This article was first published in the March 2018 International edition of Accounting and Business magazine.

Towards the end of last year, the Saudi Arabian minister of commerce and investment, Majid al-Qasabi, announced that a new bankruptcy law was likely to be passed and implemented during the first quarter of 2018. The move was significant in that it not only set out legislation that would provide reassurance for foreign-owned companies dealing with others that were in financial distress, but it also provided an extra piece in the jigsaw being put together to attract foreign investment into the kingdom and diversify its economy.

The new law, which has now been approved by Saudi Arabia’s Shura Council, aims to regulate bankruptcy procedures for preventive settlement, financial reorganisation and liquidation. Its provisions will apply to any entity that carries on business or profit-making activities in the kingdom, whether they are domestic or foreign-owned. The law is based on those in place in many other jurisdictions, including the UK, the US and other Western economies, and Japan and Singapore. It is the result of a process that stretches back more than two years: a policy paper was published in March 2016 to protect the rights of creditors while safeguarding the continuation of economically viable businesses, so minimising the impact of business disruptions.

National transformation programme

The move should be seen in the context of other important economic and regulatory developments in Saudi Arabia. When its draft proposals were released in 2016, the Ministry of Commerce and Investment said the aim was to encourage economic activity and move forward the implementation of the 2020 National Transformation Programme and Vision 2030. 

The transformation programme is driving the economic aspects of Vision 2030 and is the blueprint for rebalancing the Saudi economy away from a dependency on oil revenues toward more sustainable and diverse revenue sources. Other moves, many of which are part of a regulations review programme, have included the introduction by the kingdom of value added tax and IFRS Standards. 

A new anti-corruption committee has also been established. Led by Crown Prince Mohammed bin Salman, the committee has been granted enhanced powers to investigate and prosecute instances of corruption at all levels. The committee draws its members from among officials working across various government branches including security, finance and existing anti-corruption bodies.

There have been new corporate governance regulations, too, introduced by the kingdom’s capital markets authority. These are designed to protect the rights of shareholders and other stakeholders, and promote fairness, competitiveness and transparency in the exchange market and the business environment. For example, the board of a listed company must now report on internal control effectiveness, risk management and going concern. The regulations also outline requirements for the composition, appointment, roles and responsibilities of internal and external auditors.

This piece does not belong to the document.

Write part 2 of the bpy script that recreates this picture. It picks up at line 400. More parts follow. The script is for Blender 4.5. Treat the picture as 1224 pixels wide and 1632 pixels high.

According to law firm Dechert, the impact of these regulations is likely to be significant when compared with what went before. However, the firm said, ‘The obligations and responsibilities to which listed companies in the kingdom will be subject once the regulations come into force are barely (if at all) more onerous than those applicable to such entities in other more traditional listing jurisdictions. This should serve, in equal parts, to give comfort to international investors and to encourage sponsors to support the local listings regime, both of which will be equally necessary in order for the domestic market to grow as intended.’

The moves chime with a recent survey carried out by KPMG in the region, which found that 98% of Saudi CEOs believe that placing greater importance on trust, values and culture in their organisations is vital to sustaining a long-term future. Some 83% of these CEOs expect public trust in businesses in Saudi to improve or remain the same over the next three years.

In KPMG’s report Disrupt and grow, Khalid Yasin, the firm’s head of client services in Saudi Arabia, says: ‘Saudi Arabia is undergoing massive reformation to move from an oil-dependent economy to a non-oil based economy. This change will drive transformation, resulting in corporatisation and/or privatisation of selected government and private entities in the kingdom. This will result in enhanced focus and investment by companies to institute and adopt sound corporate governance practices and more robust and dynamic risk management procedures that are interlinked to strategies.’

The KPMG study also found that 85% of Saudi CEOs expect a high level of investment in governance and risk management over the next three years. Islam al-Bayaa, KPMG’s head of advisory in Saudi, says: ‘There is always room for improvement when it comes to risk. This is especially relevant now when we have a fast-growing and changing business environment.’

Lindsay Degouve De Nuncques, ACCA’s head of Middle East, recognises the changes as part of the process towards delivering Vision 2030. ‘These actions are driven by the desire to encourage private sector activity and foreign investment in the kingdom, which in turn is part of the wider plan to drive diversification,’ she says. ‘They help to support financial transparency and better corporate governance, and from the perspective of an international business are very positive moves. They are quite monumental changes, but they all fit into the bigger picture.’